* **Exercise prompt**: Provide the data again in its entirety, exactly as given.

* **Dataset section**:

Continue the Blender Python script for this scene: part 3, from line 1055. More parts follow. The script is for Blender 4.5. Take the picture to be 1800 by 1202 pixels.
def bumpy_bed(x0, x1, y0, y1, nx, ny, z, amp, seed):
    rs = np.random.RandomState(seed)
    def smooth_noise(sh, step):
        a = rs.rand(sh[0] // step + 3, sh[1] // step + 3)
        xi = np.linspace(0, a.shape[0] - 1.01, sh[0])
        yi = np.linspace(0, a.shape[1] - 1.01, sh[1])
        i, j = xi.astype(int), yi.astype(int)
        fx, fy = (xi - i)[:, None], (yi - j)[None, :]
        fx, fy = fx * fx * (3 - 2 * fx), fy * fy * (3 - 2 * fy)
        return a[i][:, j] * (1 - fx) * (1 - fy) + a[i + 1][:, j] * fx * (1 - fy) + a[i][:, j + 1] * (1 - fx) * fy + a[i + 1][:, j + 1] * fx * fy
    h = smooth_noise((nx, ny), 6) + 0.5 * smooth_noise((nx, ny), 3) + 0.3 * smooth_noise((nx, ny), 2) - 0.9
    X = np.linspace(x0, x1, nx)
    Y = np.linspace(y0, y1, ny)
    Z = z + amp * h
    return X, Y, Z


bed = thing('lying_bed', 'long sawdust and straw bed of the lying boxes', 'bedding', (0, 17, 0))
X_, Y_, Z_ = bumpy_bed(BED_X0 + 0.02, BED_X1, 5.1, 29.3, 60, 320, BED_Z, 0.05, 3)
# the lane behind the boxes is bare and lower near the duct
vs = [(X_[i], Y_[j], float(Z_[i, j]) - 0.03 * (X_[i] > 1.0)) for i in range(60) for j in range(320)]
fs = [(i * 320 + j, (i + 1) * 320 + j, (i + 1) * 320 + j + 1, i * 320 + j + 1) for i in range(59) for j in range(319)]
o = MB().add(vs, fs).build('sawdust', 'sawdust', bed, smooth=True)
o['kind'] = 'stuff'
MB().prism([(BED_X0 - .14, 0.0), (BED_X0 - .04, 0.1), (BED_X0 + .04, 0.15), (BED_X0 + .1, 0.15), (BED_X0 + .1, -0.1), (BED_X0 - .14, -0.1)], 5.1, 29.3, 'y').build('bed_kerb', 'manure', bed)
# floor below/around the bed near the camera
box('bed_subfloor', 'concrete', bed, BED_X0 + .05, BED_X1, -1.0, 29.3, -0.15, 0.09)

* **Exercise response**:
Continue the Blender Python script for this scene: part 3, from line 1055. More parts follow. The script is for Blender 4.5. Take the picture to be 1800 by 1202 pixels.
def bumpy_bed(x0, x1, y0, y1, nx, ny, z, amp, seed):
    rs = np.random.RandomState(seed)
    def smooth_noise(sh, step):
        a = rs.rand(sh[0] // step + 3, sh[1] // step + 3)
        xi = np.linspace(0, a.shape[0] - 1.01, sh[0])
        yi = np.linspace(0, a.shape[1] - 1.01, sh[1])
        i, j = xi.astype(int), yi.astype(int)
        fx, fy = (xi - i)[:, None], (yi - j)[None, :]
        fx, fy = fx * fx * (3 - 2 * fx), fy * fy * (3 - 2 * fy)
        return a[i][:, j] * (1 - fx) * (1 - fy) + a[i + 1][:, j] * fx * (1 - fy) + a[i][:, j + 1] * (1 - fx) * fy + a[i + 1][:, j + 1] * fx * fy
    h = smooth_noise((nx, ny), 6) + 0.5 * smooth_noise((nx, ny), 3) + 0.3 * smooth_noise((nx, ny), 2) - 0.9
    X = np.linspace(x0, x1, nx)
    Y = np.linspace(y0, y1, ny)
    Z = z + amp * h
    return X, Y, Z


bed = thing('lying_bed', 'long sawdust and straw bed of the lying boxes', 'bedding', (0, 17, 0))
X_, Y_, Z_ = bumpy_bed(BED_X0 + 0.02, BED_X1, 5.1, 29.3, 60, 320, BED_Z, 0.05, 3)
# the lane behind the boxes is bare and lower near the duct
vs = [(X_[i], Y_[j], float(Z_[i, j]) - 0.03 * (X_[i] > 1.0)) for i in range(60) for j in range(320)]
fs = [(i * 320 + j, (i + 1) * 320 + j, (i + 1) * 320 + j + 1, i * 320 + j + 1) for i in range(59) for j in range(319)]
o = MB().add(vs, fs).build('sawdust', 'sawdust', bed, smooth=True)
o['kind'] = 'stuff'
MB().prism([(BED_X0 - .14, 0.0), (BED_X0 - .04, 0.1), (BED_X0 + .04, 0.15), (BED_X0 + .1, 0.15), (BED_X0 + .1, -0.1), (BED_X0 - .14, -0.1)], 5.1, 29.3, 'y').build('bed_kerb', 'manure', bed)
# floor below/around the bed near the camera
box('bed_subfloor', 'concrete', bed, BED_X0 + .05, BED_X1, -1.0, 29.3, -0.15, 0.09)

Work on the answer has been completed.